While 60 per cent of UAE respondents believe their financial advisers are trustworthy, according to the CFA Institute's report, Earning Investors' Trust: How the Desire for Information, Innovation, and Influence is Shaping Client Relationships, the global response is just 40 per cent.

Meanwhile 79 per cent of UAE investors say that trust is driven by technological innovation in the sector, as well as the human touch advisers provide. However, 66 per cent of those polled would consider the use of AI to advise and select investments. The study surveyed more than 4,000 retail and institutional investors in 15 markets across the globe.

In this climate, the need for trust in institutions and in the advisers who act on behalf of investors, as well as the financial system in which they operate, becomes starkly apparent.

“This time of heightened market volatility sets up a very different path for those who will succeed in meeting their investment goals and those who will not. Fear and panic can obscure sound investment decision-making,” said Margaret Franklin, CFA, president and chief executive of the CFA Institute, a global association of investment management professionals. “In this climate, the need for trust in institutions and in the advisers who act on behalf of investors, as well as the financial system in which they operate, becomes starkly apparent.”

The UAE’s financial advisory industry has been hampered by low levels of trust in recent years due to the mis-selling by some advisers of products such as life insurance and contractual savings plans.

Earlier this month, the UAE Insurance Authority postponed the roll-out of its new life insurance regulations until October 16, which are set to offer customers greater transparency and apply commission caps to the sale of protection products.

Mis-selling damaged the industry's reputation, according to a recent report from intelligence consultancy Insight Discovery, with many financial advisory firms employing fewer or cheaper advisers to cut costs at the start of last year as clients turned elsewhere for advice.

However, the Insight Discovery report also found that credit card issuers are considered the least trustworthy among financial services providers in the UAE, with independent financial advisers only coming in fifth position on the ranking.

The CFA survey, meanwhile, found that three-quarters of UAE investors still trust traditional investment advice involving interaction with a human and experts in the industry.

However when asked to choose between technology and humans, half of retail investors value access to technology and two thirds are happy to work with companies that use AI to advise and select investments.

Robo-advisers, which rely on AI to put together an investment portfolio suited to investors' risk appetite, are gaining popularity among young professionals.

Robo-adviser Sarwa in Dubai International Financial Centre, for example, gauges an investor's risk tolerance and assigns them a tailored investment portfolio of exchange traded funds while charging lower fees than traditional financial advisers and wealth managers.

Fees are still a point of contention for the industry with the CFA study citing high fees as the top reason investors give for leaving an investment firm.  Almost 83 per cent of retail investors and 75 per cent of institutional investors agree that one of the most important factors in creating a trusted relationship is fully disclosing fees and other costs.
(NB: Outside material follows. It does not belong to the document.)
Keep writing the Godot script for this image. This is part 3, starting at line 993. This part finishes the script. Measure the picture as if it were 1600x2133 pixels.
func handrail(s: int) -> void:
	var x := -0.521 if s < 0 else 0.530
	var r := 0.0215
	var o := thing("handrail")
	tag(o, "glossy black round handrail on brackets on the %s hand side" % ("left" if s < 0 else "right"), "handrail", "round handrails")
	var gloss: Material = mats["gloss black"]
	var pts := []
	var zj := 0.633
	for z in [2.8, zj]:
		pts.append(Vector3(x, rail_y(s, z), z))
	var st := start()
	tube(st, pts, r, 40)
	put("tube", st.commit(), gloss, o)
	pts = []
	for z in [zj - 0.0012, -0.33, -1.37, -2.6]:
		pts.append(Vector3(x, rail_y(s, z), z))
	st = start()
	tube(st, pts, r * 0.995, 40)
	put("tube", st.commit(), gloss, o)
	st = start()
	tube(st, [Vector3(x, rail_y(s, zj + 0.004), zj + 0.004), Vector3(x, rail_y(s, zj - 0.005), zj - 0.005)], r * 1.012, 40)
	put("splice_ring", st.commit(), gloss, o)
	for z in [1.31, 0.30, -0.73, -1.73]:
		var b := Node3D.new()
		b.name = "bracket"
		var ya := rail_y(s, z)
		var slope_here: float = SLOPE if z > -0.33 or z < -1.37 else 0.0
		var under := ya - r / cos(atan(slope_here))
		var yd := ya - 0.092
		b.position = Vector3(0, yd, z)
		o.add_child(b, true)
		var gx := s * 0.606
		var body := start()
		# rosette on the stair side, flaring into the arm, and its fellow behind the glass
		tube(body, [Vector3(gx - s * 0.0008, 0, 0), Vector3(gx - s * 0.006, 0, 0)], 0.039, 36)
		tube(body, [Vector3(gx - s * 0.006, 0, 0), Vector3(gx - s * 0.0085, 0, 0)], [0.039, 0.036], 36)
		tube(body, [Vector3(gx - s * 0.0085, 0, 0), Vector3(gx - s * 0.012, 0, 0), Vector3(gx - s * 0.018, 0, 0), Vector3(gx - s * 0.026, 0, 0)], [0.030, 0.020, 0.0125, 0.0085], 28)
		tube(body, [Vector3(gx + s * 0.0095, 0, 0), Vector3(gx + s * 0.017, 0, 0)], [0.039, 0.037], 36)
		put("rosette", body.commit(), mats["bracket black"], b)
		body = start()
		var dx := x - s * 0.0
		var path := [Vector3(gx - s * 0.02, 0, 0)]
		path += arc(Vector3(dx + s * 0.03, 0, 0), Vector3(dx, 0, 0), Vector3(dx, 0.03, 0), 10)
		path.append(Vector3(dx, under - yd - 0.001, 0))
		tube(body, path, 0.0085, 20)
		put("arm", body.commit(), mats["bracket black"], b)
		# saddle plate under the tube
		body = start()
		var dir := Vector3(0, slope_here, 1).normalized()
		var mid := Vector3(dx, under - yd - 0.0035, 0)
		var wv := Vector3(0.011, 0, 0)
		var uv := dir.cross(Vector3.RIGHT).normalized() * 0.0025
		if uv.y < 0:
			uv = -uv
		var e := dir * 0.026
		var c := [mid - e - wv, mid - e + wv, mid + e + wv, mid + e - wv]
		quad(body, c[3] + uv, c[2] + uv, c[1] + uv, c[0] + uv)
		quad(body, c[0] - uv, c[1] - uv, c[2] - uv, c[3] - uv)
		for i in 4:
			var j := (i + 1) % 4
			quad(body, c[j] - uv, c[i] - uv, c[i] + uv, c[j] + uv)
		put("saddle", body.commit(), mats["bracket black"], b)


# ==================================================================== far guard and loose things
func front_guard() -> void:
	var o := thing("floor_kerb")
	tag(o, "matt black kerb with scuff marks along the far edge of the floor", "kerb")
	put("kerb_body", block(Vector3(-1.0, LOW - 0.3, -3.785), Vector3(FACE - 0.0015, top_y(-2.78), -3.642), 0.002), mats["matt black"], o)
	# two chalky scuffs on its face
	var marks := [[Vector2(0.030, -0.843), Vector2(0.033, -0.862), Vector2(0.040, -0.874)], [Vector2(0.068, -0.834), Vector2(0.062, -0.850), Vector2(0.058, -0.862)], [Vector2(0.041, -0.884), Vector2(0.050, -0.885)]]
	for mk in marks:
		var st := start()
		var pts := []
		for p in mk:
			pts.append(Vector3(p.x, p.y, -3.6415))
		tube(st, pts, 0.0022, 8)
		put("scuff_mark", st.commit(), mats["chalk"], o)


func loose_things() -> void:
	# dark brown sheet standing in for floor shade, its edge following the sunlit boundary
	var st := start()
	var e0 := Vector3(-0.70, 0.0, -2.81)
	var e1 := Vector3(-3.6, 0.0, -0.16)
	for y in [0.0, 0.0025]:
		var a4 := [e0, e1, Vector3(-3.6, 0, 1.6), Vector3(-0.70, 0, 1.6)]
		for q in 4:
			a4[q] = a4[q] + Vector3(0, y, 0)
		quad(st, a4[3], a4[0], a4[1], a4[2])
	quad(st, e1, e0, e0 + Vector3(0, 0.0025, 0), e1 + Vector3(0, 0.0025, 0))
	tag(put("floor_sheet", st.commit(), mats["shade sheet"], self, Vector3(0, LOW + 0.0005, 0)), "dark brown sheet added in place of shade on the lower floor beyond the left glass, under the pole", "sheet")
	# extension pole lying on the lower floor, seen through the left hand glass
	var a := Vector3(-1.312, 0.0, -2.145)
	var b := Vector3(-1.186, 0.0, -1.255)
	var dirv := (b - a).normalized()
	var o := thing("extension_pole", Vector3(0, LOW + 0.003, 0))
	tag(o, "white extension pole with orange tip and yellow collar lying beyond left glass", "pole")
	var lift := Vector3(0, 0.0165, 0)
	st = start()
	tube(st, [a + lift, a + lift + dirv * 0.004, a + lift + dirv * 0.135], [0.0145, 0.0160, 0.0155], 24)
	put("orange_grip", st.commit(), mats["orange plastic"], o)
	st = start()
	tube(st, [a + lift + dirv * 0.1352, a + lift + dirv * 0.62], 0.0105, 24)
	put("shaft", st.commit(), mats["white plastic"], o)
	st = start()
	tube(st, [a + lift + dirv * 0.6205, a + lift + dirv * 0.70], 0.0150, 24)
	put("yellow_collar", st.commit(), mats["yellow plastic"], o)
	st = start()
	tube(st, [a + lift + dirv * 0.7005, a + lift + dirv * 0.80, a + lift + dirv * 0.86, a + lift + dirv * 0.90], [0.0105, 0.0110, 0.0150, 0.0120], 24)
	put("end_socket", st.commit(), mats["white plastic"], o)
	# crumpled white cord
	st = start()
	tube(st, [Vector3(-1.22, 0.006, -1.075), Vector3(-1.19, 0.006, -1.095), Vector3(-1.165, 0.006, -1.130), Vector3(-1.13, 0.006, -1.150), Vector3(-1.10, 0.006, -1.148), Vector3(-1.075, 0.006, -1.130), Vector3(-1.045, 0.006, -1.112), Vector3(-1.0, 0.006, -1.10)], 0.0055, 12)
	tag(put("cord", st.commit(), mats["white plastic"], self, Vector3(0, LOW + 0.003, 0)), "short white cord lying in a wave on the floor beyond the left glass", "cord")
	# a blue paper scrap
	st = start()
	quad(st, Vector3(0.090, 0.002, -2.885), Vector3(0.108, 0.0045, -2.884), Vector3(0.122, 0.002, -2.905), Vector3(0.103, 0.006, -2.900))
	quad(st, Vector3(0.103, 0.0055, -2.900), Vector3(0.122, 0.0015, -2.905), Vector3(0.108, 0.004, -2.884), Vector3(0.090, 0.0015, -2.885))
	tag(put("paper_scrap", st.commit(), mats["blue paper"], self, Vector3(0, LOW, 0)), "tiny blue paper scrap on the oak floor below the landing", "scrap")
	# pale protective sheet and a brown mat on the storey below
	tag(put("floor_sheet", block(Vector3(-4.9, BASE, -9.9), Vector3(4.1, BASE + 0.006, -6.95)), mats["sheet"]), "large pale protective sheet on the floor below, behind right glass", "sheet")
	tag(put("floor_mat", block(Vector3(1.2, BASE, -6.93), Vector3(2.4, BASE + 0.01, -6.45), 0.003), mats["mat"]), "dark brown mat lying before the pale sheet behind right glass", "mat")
For retail investors that choose the DIY investment route and manage their own investments, 57 believe they have a fair opportunity to profit from investing in capital markets, However, this  percentage increases to 81 per cent for those with an adviser.

Globally, retail respondents in India have the highest levels of trust in the financial services industry at 87 per cent, while Australia ranked last among the 15 markets, with only 24 per cent of respondents saying they trust the industry.